Editorial du « Monde ». Le Parlement européen va procéder, mercredi 12 septembre, à un vote important pour l’avenir de la presse et celui de la création artistique. Les élus sont invités à se prononcer sur une directive visant à moderniser le copyright, les règles européennes existantes ayant été établies avant que l’Internet ne devienne un vecteur majeur de diffusion des contenus protégés par des droits d’auteur.

La Commission européenne, à l’origine de ce texte, part d’une intention louable : rendre plus aisé l’accès en ligne des contenus, notamment aux chercheurs, en dépoussiérant un système du copyright excessivement complexe. En parallèle, il s’agit de redonner du pouvoir de négociation aux ayants droit (éditeurs de presse ou de musique, production audiovisuelle) vis-à-vis de la domination des géants du Web, qui utilisent ces contenus à vil prix.

Deux articles concentrent les débats autour de ce nécessaire rééquilibrage. L’article 11 propose de conférer aux éditeurs de presse un « droit voisin », c’est-à-dire proche de celui des droits d’auteur, qui leur permettrait de réclamer une rétribution aux plates-formes diffusant des liens hypertextes vers leurs contenus.

L’article 13 recommande que les plates-formes diffusant des contenus téléchargés par les internautes « prennent des mesures (…) appropriées et proportionnées » pour faire respecter leurs accords avec les titulaires de droits, dès lors que les contenus téléchargés reproduisent des œuvres protégées par le copyright.

Un défi démocratique majeur

Depuis, le débat s’intensifie entre les géants du Web et les tenants d’un Internet « libre » d’un côté, les éditeurs et les ayants droit de l’autre. Les premiers, criant à la censure et dénonçant une future « taxe » sur les liens hypertextes, ont fait basculer le vote des eurodéputés contre le texte début juillet. Faux, protestent les seconds : les éditeurs n’ont pas l’intention de faire payer systématiquement les liens vers leurs contenus. Quant au filtrage des contenus, il existe déjà, et personne ne crie à la censure.

Certes, le texte est loin d’être parfait. Dans la version une première fois amendée par le Parlement européen, l’article 13, trop vague, risquait d’imposer une charge administrative trop lourde sur les petits sites de téléchargement, voire de faire porter la responsabilité du non-respect du copyright sur les internautes. La version renégociée ces derniers jours à Strasbourg devrait tenir compte de ces inquiétudes.

L’article 11 ne résoudra pas non plus à lui seul toutes les difficultés de la presse. Des mesures assez semblables, mises en place en Espagne et en Allemagne, se sont soldées par des échecs. Le changement d’échelle du dispositif, à la taille de l’UE, garantirait-il son succès ? C’est loin d’être gagné, face à des mastodontes peu concernés par la défense de la qualité de l’information.

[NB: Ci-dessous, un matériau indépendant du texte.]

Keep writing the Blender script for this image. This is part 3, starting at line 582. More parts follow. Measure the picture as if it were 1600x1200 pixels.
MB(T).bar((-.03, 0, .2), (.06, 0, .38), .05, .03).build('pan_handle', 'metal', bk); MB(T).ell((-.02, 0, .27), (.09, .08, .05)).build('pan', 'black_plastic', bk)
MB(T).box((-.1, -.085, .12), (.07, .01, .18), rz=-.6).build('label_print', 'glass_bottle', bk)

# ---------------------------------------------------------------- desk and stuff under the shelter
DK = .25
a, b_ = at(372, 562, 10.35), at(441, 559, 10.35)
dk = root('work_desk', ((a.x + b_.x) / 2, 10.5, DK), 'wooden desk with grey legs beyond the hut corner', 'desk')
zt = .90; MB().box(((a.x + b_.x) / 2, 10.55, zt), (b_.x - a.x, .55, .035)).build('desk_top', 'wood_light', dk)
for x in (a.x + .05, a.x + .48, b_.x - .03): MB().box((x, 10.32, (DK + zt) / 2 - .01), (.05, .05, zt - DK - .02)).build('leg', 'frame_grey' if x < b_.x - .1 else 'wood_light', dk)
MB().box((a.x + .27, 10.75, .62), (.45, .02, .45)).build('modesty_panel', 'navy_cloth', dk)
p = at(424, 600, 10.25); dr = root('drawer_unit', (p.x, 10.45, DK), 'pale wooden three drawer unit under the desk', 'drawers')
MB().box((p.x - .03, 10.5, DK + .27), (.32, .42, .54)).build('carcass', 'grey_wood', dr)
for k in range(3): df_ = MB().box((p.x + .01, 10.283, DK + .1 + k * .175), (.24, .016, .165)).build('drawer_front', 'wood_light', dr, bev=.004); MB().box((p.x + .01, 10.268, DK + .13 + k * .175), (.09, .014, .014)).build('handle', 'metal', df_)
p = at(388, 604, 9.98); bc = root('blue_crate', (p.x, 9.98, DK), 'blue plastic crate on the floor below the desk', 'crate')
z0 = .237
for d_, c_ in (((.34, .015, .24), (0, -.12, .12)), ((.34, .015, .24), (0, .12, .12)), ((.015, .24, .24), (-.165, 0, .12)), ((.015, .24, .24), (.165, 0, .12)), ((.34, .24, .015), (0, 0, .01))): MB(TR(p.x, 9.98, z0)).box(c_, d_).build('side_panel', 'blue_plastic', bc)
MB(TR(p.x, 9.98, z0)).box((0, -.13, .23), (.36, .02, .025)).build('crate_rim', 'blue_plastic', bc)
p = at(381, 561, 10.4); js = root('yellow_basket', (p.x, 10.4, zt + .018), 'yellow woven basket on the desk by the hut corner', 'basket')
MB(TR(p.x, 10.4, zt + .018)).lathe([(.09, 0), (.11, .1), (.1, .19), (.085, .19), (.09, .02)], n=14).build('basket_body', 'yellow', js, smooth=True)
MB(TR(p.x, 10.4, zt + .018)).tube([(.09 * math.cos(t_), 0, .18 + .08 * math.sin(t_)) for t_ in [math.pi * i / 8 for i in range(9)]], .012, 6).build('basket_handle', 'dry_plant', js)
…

L’adoption de cette directive, après le long débat qu’elle a suscité, n’en constituerait pas moins un signal supplémentaire dans une prise de conscience qui ne cesse de grandir. Ce qui menace l’information, ce n’est pas tant l’exploitation des liens par les moteurs de recherche et les réseaux sociaux, c’est le fait que Google et Facebook absorbent chaque année plus de 100 % de la croissance de la publicité. Leur duopole a asséché ces ressources en cassant les prix et en collectant des données personnelles à une échelle jamais imaginée. Ce déséquilibre flagrant soulève un défi démocratique majeur. C’est cette situation de domination sans partage qu’il faut désormais remettre en cause.